# [INFORMATION SUPPLIED]
+++
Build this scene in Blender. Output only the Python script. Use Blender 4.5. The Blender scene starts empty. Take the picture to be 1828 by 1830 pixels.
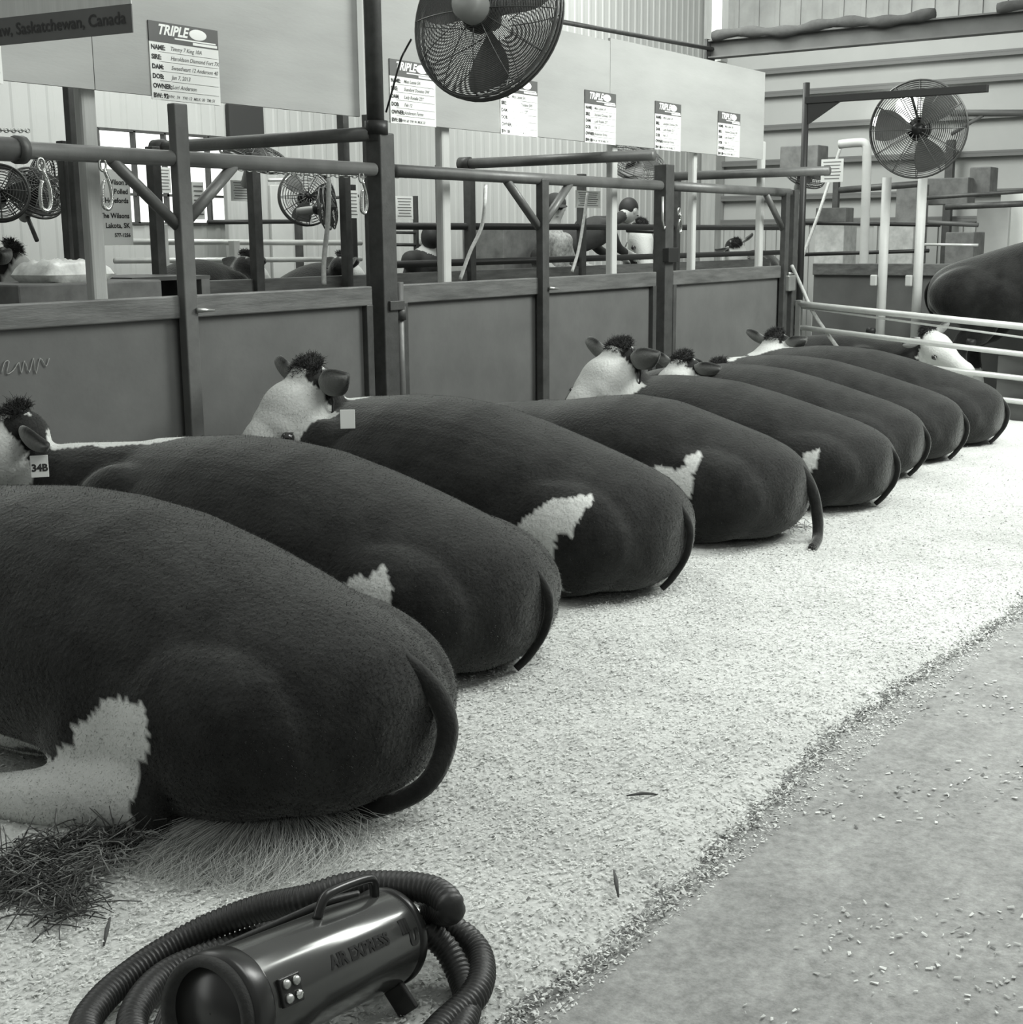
import bpy, bmesh, math, random
import numpy as np
from mathutils import Vector, Matrix, noise as mnoise
random.seed(7); rng = np.random.default_rng(7)
PI = math.pi
col = bpy.context.scene.collection
scn = bpy.context.scene

# ------------------------------------------------------------------ camera
F_PX, PITCH, ROLL, YAW, CAM_H = 2436.0, -0.19774, -0.008365, 0.605387, 1.4
def _cam():
    d = Vector((math.cos(PITCH)*math.cos(YAW), math.cos(PITCH)*math.sin(YAW), math.sin(PITCH)))
    r = d.cross(Vector((0, 0, 1))).normalized(); u = r.cross(d)
    c, s = math.cos(ROLL), math.sin(ROLL)
    return d, c*r + s*u, -s*r + c*u
CD, CR, CU = _cam()
CAM = Vector((0, 0, CAM_H))
cd = bpy.data.cameras.new('camera'); cam = bpy.data.objects.new('camera', cd); col.objects.link(cam)
cd.sensor_fit = 'HORIZONTAL'; cd.sensor_width = 36.0; cd.lens = F_PX/1828*36.0
cd.clip_start = 0.05; cd.clip_end = 200
cam.matrix_world = Matrix(((CR.x, CU.x, -CD.x, 0), (CR.y, CU.y, -CD.y, 0), (CR.z, CU.z, -CD.z, CAM_H), (0, 0, 0, 1)))
scn.camera = cam
# measuring aid: where a sight line through a photo point meets a plane of the barn
def _ray(x, y): return F_PX*CD + (x-914)*CR - (y-915)*CU
def onz(x, y, z): v = _ray(x, y); return CAM + v*((z-CAM_H)/v.z)
def ony(x, y, Y): v = _ray(x, y); return CAM + v*(Y/v.y)
def onx(x, y, X): v = _ray(x, y); return CAM + v*(X/v.x)

# ------------------------------------------------------------------ world and light
TINT = (0.975, 1.0, 0.965)
w = bpy.data.worlds.new('overcast sky'); scn.world = w; w.use_nodes = True
nt = w.node_tree; bg = nt.nodes['Background']
tc = nt.nodes.new('ShaderNodeTexCoord'); sep = nt.nodes.new('ShaderNodeSeparateXYZ'); ramp = nt.nodes.new('ShaderNodeValToRGB')
nt.links.new(tc.outputs['Generated'], sep.inputs[0]); nt.links.new(sep.outputs['Z'], ramp.inputs[0])
ramp.color_ramp.elements[0].position = 0.0; ramp.color_ramp.elements[0].color = (.20*TINT[0], .20, .20*TINT[2], 1)
ramp.color_ramp.elements[1].position = 0.75; ramp.color_ramp.elements[1].color = (.62*TINT[0], .62, .62*TINT[2], 1)
nt.links.new(ramp.outputs[0], bg.inputs[0])
# the overcast sky is much brighter low in the +Y quarter (seen through the window)
mr = nt.nodes.new('ShaderNodeMapRange'); mr.interpolation_type = 'SMOOTHSTEP'; mr.inputs['From Min'].default_value = .55; mr.inputs['From Max'].default_value = .8
mr.inputs['To Min'].default_value = .62; mr.inputs['To Max'].default_value = 8.0; nt.links.new(sep.outputs['Y'], mr.inputs['Value']); nt.links.new(mr.outputs['Result'], bg.inputs[1])
def area(name, loc, target, size, power, sy=None):
    l = bpy.data.lights.new(name, 'AREA'); l.energy = power; l.size = size; l.color = TINT
    if sy: l.shape = 'RECTANGLE'; l.size_y = sy
    o = bpy.data.objects.new(name, l); col.objects.link(o); o.location = loc
    o.rotation_euler = (Vector(target)-Vector(loc)).to_track_quat('-Z', 'Y').to_euler()
    return o
area('added_overhead_light', (9.5, .2, 4.6), (9.0, 4.7, 0.8), 2.5, 360)  # unseen overhead area lights, added to brighten the stalls and walls
area('added_overhead_light', (5.0, 0.5, 5.6), (5.0, 2.0, 0.0), 3.0, 150)
area('added_overhead_light', (12.5, 7.0, 5.6), (17, 7.0, 2.4), 2.5, 260)
area('added_overhead_light', (7.5, 6.9, 5.0), (8.5, 9.0, 1.6), 2.0, 120)
scn.view_settings.view_transform = 'Standard'; scn.view_settings.look = 'None'
scn.view_settings.gamma = 1.0; scn.view_settings.use_curve_mapping = False
scn.view_settings.exposure = 0.40

# ------------------------------------------------------------------ materials
MATS = {}
def g(v): return (v*TINT[0], v, v*TINT[2], 1)
def mat(name, v, rough=.6, metal=0., var=.0, scale=8., bump=0., bscale=60., stretch=(1, 1, 1), spec=.4, emit=0.):
    m = bpy.data.materials.new(name); m.use_nodes = True; n = m.node_tree; p = n.nodes['Principled BSDF']
    p.inputs['Base Color'].default_value = g(v); p.inputs['Roughness'].default_value = rough
    p.inputs['Metallic'].default_value = metal; p.inputs['Specular IOR Level'].default_value = spec
    tc = n.nodes.new('ShaderNodeTexCoord'); mp = n.nodes.new('ShaderNodeMapping'); mp.inputs['Scale'].default_value = stretch
    n.links.new(tc.outputs['Object'], mp.inputs[0])
    if var > 0:
        t = n.nodes.new('ShaderNodeTexNoise'); t.inputs['Scale'].default_value = scale; t.inputs['Detail'].default_value = 6; t.inputs['Roughness'].default_value = .62
        n.links.new(mp.outputs[0], t.inputs['Vector'])
        r = n.nodes.new('ShaderNodeValToRGB'); r.color_ramp.elements[0].position = .3; r.color_ramp.elements[1].position = .7
        r.color_ramp.elements[0].color = g(v*(1-var)); r.color_ramp.elements[1].color = g(min(1, v*(1+var)))
        n.links.new(t.outputs['Fac'], r.inputs[0]); n.links.new(r.outputs[0], p.inputs['Base Color'])
    if bump > 0:
        t = n.nodes.new('ShaderNodeTexNoise'); t.inputs['Scale'].default_value = bscale; t.inputs['Detail'].default_value = 4
        n.links.new(mp.outputs[0], t.inputs['Vector'])
        b = n.nodes.new('ShaderNodeBump'); b.inputs['Strength'].default_value = bump; b.inputs['Distance'].default_value = .01
        n.links.new(t.outputs['Fac'], b.inputs['Height']); n.links.new(b.outputs[0], p.inputs['Normal'])
    if emit > 0:
        p.inputs['Emission Color'].default_value = g(1.0); p.inputs['Emission Strength'].default_value = emit
    MATS[name] = m; return m
mat('dark_steel', .075, .5, .3, .25, 12, .1, 80)
mat('panel_sheet', .125, .55, .1, .16, 2.5, .08, 30)
mat('panel_rail', .135, .5, .2, .35, 9, .15, 60, (.4, 1, 3))
mat('rail_paint', .135, .42, .2, .22, 6, .08, 60)
mat('black_steel', .03, .45, .3)
mat('galvanised', .50, .32, .75, .12, 10)
mat('bright_pipe', .62, .35, .3, .08, 10)
mat('white_paint', .50, .5, 0, .06, 5)
mat('pale_wood', .40, .7, 0, .14, 3, .1, 40, (6, 6, .6))
mat('plywood', .36, .7, 0, .10, 1.6, .06, 40, (.6, 1, 3))
mat('plywood_far', .50, .7, 0, .05, 1.2, .03, 30, (.6, 1, 3))
mat('card_white', .78, .6); mat('card_dark', .10, .55); mat('card_mid', .35, .55)
mat('ink', .03, .6); mat('pen', .16, .6); mat('white_ink', .85, .6)
mat('banner_grey', .12, .6, 0, .12, 6); mat('banner_white', .62, .6, 0, .10, 60, 0, 1, (1, 1, .05))
mat('wall_white', .43, .6, 0, .04, 2); mat('purlin_dark', .16, .6); mat('wall_upper', .33, .6, 0, .2, 2)
mat('beam', .10, .55, 0, .15, 4); mat('drape', .055, .9, 0, .2, 10, .3, 30)
mat('concrete', .245, .75, 0, .22, 6, .3, 120)
mat('black_rubber', .022, .45, 0, .2, 20, .1, 90); mat('fan_wire', .11, .35, .6); mat('motor_grey', .30, .5, .2); mat('fan_blade', .13, .4, .3)
mat('blower_paint', .10, .16, .55, .1, 6, 0, 1, (1, 1, 1), .6); mat('blower_black', .018, .3)
mat('intake_foam', .03, .9, 0, .2, 60, .2, 200); mat('chrome', .7, .15, 1.0); mat('rope', .45, .8, 0, .2, 50); mat('tarp', .035, .8)
mat('skin', .42, .6); mat('hair_dark', .02, .6); mat('jacket_dark', .035, .8, 0, .2, 10, .3, 30); mat('shirt_pale', .40, .8, 0, .5, 30)
mat('cap_dark', .05, .8); mat('trousers', .10, .8); mat('lamp_lit', .9, .5, emit=3.2); mat('sack', .75, .35, 0, .25, 14, .5, 20)
mat('eye', .01, .08, spec=.9); mat('nose_skin', .42, .4); mat('horn', .30, .5); mat('halter_strap', .02, .5)
mat('straw', .26, .8, 0, .5, 40); mat('straw_dark', .07, .8, 0, .4, 30)
mat('far_clutter', .15, .7, 0, .3, 8); mat('box_card', .42, .7, 0, .2, 12)
mat('snow', .86, .8, 0, .05, 2)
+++
# [GOAL OF THE EXERCISE]
Everything from the first line of the listing above through the line that contains "scn = bpy.context.scene" is to be restated word for word, minus the pictures.

# [RESULT OF THE TASK]
Build this scene in Blender. Output only the Python script. Use Blender 4.5. The Blender scene starts empty. Take the picture to be 1828 by 1830 pixels.
import bpy, bmesh, math, random
import numpy as np
from mathutils import Vector, Matrix, noise as mnoise
random.seed(7); rng = np.random.default_rng(7)
PI = math.pi
col = bpy.context.scene.collection
scn = bpy.context.scene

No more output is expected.